## MATERIAL SUPPLIED:

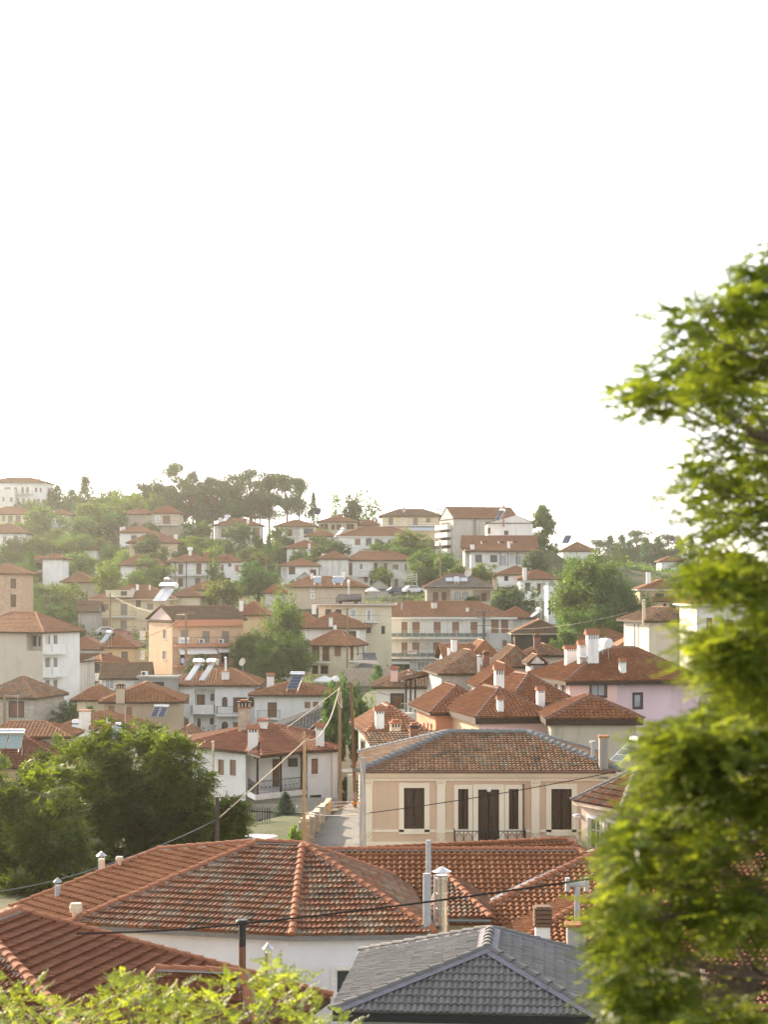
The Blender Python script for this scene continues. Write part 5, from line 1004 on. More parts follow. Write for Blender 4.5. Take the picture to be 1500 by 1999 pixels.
simple('terrace_wall', 'low stone terrace wall right of the ochre hill house', 'wall', ((350, 412, 461, 1023, 1042, 1.0), dict(wall=STONE)))
simple('terrace_wall', 'grey stone terrace wall below the tall pale hill house', 'wall', ((98, 168, 455, 1048, 1060, 1.0), dict(wall=STONE)))

# right side of the hill
h = House('grey_block', 'bare grey four-storey block with orange roof and balconies on its left flank', 'apartment house')
h.block(886, 1012, 430, 1012, 1096, 12, 14, wall=plaster('streaked_grey_render', (.46, .44, .40), .8, (.25, .21, .16)), rm=T_FAR, lod=3, roof=dict(t='gx', rise=2.9, ov=.4, ovs=.2), F_=[(924, 1014, 931, 1046, 'e')], L=[(862, 1022, 880, 1032, 'h'), (862, 1036, 880, 1047, 'h'), (863, 1051, 880, 1062, 'h'), (863, 1066, 880, 1078, 'h')])
for y in (1034, 1049, 1064, 1080): h.balcony('L', 858, y, 882, 1.1, 'solid', .9, .2, WH2, WH2)
h = simple('white_gable_house', 'white gabled house with plain side wall in front of the grey block', 'house', ((952, 1041, 412, 1021, 1060, 9), dict(wall=WH, rm=T_FAR, lod=3, roof=dict(t='gy', rise=1.7, ov=.2, ovs=.4, rx=.62), F_=[(986, 1037, 992, 1043, 'b'), (953, 1030, 958, 1042, 'd')])))
solar_heater(at(978, 1018, 410), -40, 'solar heater leaning above the white gabled wall', 2.6, 1.2, 1.2, .4, 48); h.chimney(984, 985, 1024, .35, 'pipe', 411, TERRA)
h = House('dormer_house', 'white house with plants along its veranda and three dormers in the orange roof')
h.block(920, 1046, 390, 1076, 1112, 7, 0, wall=WH, rm=T_FAR, lod=3, roof=hip(1.6, il=4, ir=4, ov=1.2), F_=[(929.6, 1084, 940, 1096, 'b'), (959, 1085, 970, 1096, 'b'), (977.6, 1084, 989, 1104, 'w'), (995, 1080, 1040, 1104, 'l', 1.4, [(1006, 1085, 1018, 1102, 'w')])])
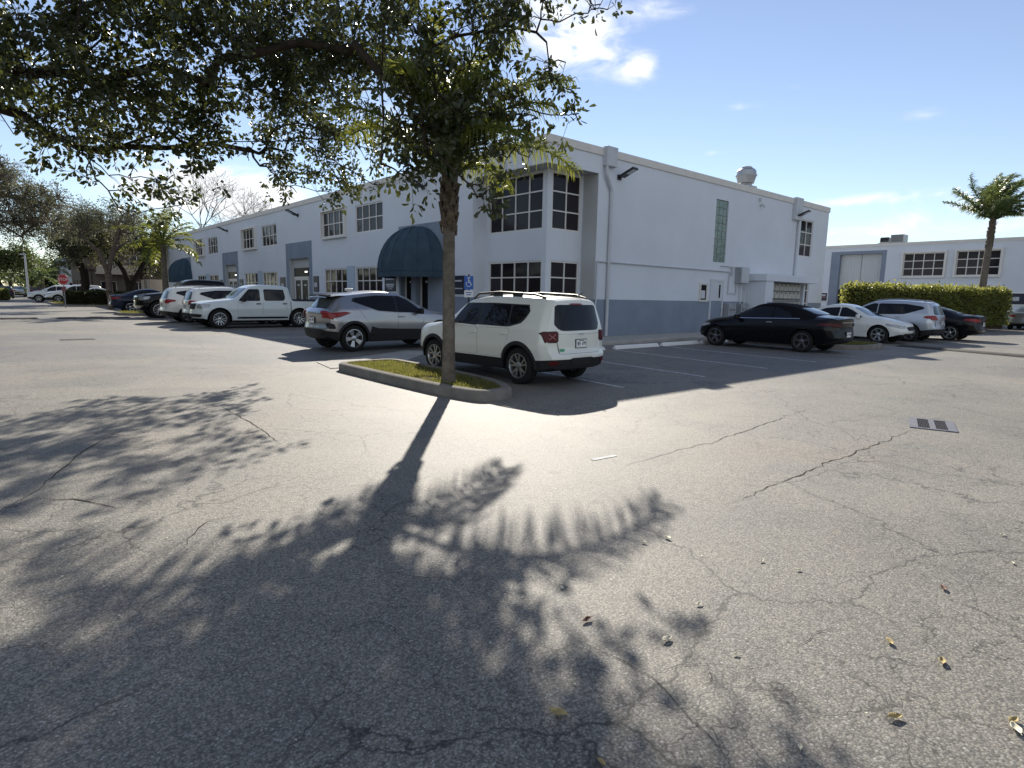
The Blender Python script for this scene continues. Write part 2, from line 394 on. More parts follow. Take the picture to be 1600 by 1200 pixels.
def font(s, size, name, mat, parent, mtx, extrude=0.004):
    cu = bpy.data.curves.new(name, 'FONT'); cu.body = s; cu.size = size; cu.extrude = extrude; cu.align_x = 'CENTER'; cu.align_y = 'CENTER'
    cu.materials.append(M[mat])
    t = bpy.data.objects.new(name, cu); COL.objects.link(t)
    me = bpy.data.meshes.new_from_object(t.evaluated_get(bpy.context.evaluated_depsgraph_get())); me.materials.clear(); me.materials.append(M[mat])
    bpy.data.objects.remove(t)
    o = bpy.data.objects.new(name, me); COL.objects.link(o)
    if parent: o.parent = parent
    o.matrix_local = mtx
    return o

# ---------------------------------------------------------------- the ground
mb = MB(); mb.quad((-900, -900, 0), (900, -900, 0), (900, 900, 0), (-900, 900, 0))
tag(mb.build('ground', 'asphalt'), kind='structure')
# pavement along both facades, with a real kerb step
mb = MB()
mb.prism([(-1.85, -1.5), (-1.6, -1.78), (-1.2, -1.85), (30, -1.85), (30, 0.3), (0.3, 0.3), (0.3, 62), (-1.85, 62)], -0.1, 0.11)
tag(mb.build('pavement', 'conc', bevel=0.02), kind='structure')
mb = MB()
mb.prism([(-8.62, -1.92), (-8.84, -3.12), (-7.3, -3.04), (-5.1, -1.0), (-5.45, -0.42), (-7.1, -1.28)], -0.1, 0.012)
tag(mb.build('concrete_walk', 'conc'), kind='structure')
# stall lines
def line_strip(mb, a, b, w, z=0.004):
    a = Vector((a[0], a[1], z)); b = Vector((b[0], b[1], z)); d = (b-a).normalized(); n = Vector((-d.y, d.x, 0))*w/2
    mb.quad(a-n, b-n, b+n, a+n)
mb = MB()
for x in (-5.25, -2.72, -0.15, 2.40, 4.95, 10.2, 12.9, 15.6, 18.3):
    line_strip(mb, (x, -3.15), (x-0.62, -8.1), 0.10)
for y in (2.9, 5.6, 8.3, 10.9, 13.6, 16.2, 18.8, 21.4):
    line_strip(mb, (-2.4, y), (-7.4, y), 0.10)
line_strip(mb, gp(925, 719), gp(962, 712), 0.05)
tag(mb.build('parking_lines', 'line'), kind='structure')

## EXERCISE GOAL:
Leave out the pictures and repeat exactly the lines from the start of the material through the line that contains "simple('terrace_wall', 'grey stone", both included.

## RESPONSE:
The Blender Python script for this scene continues. Write part 5, from line 1004 on. More parts follow. Write for Blender 4.5. Take the picture to be 1500 by 1999 pixels.
simple('terrace_wall', 'low stone terrace wall right of the ochre hill house', 'wall', ((350, 412, 461, 1023, 1042, 1.0), dict(wall=STONE)))
simple('terrace_wall', 'grey stone terrace wall below the tall pale hill house', 'wall', ((98, 168, 455, 1048, 1060, 1.0), dict(wall=STONE)))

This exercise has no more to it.